How Economic and Political Factors Interact in Stratifying International Visa-Free Travel and Migratory Opportunities

Monday, 16 July 2018: 16:00
Oral Presentation
This paper shows how different levels of economic welfare and political freedom in nation-states are associated with how many countries its nationals can visit without a visa (visa free mobility) (2). Previous research suggests that as a country increases its income per capita and political freedom, one observes a monotonic rise in visa free mobility. However, I show that the size and direction changes in visa free mobility of nationals both depend on its level of economic wealth and political freedom. (1). I use multivariate regression to analyze data on visa free mobility from Henley and Partner’s 2014 Visa Restriction Index, World Bank data on logged Gross national Income (GNI) (Purchasing Power Parity (PPP) adjusted), population, inequality, and membership in regional economic organization and Freedom House’s (2013) score of political freedom for 156 nation-states (4).

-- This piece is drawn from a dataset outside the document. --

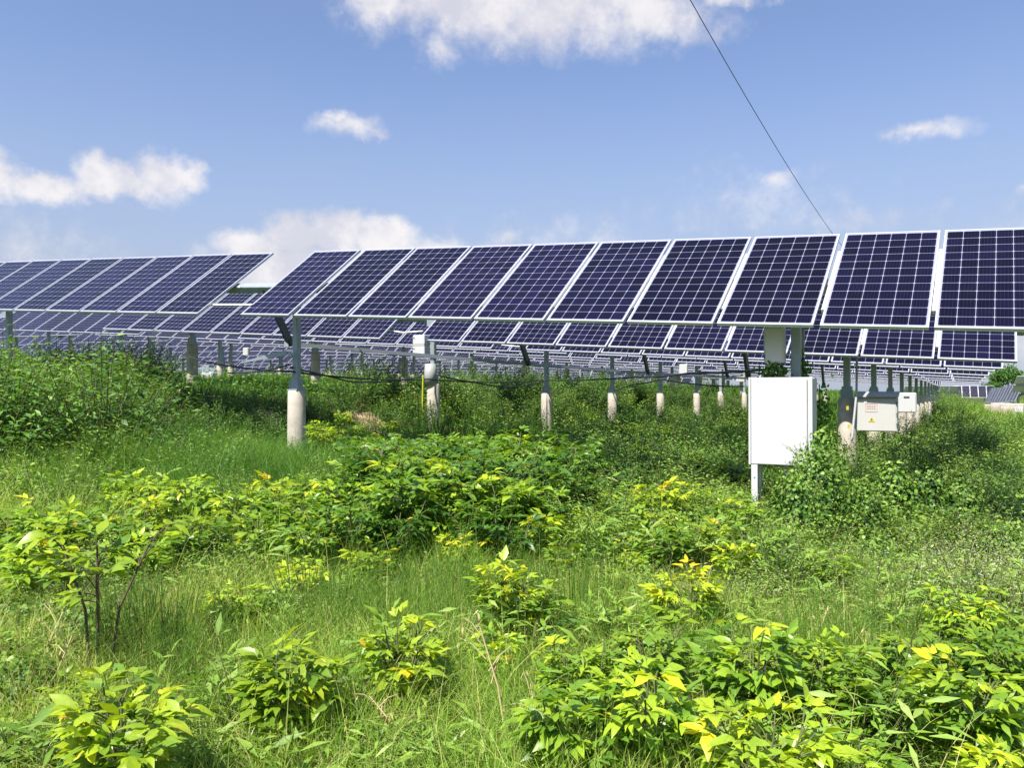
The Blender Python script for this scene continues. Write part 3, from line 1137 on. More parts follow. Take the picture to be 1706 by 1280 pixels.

When one includes a political freedom and GNI interaction term, the relationship between the level of political freedom in a country and visa free mobility is negative for countries with low levels of economic wealth and positive for those with a middle and high level of economic wealth, increasing geometrically as income further increases and revealing that among wealthy countries nationals suffer a penalty severely restricted international mobility if their governments restrain political freedom (3). A state membership in a transnational economic organization (e.g. European Union) somewhat mediates this relationship, but not entirely. This article refines the understanding of scholars about the social stratification of travel and migratory opportunity of nationals from countries with varying levels of political freedom and economic well-being (5).This interaction suggests that governments and diplomats when designing policy may want to carefully to consider economic status of a country when considering the impact of policies promoting political freedom and liberalization.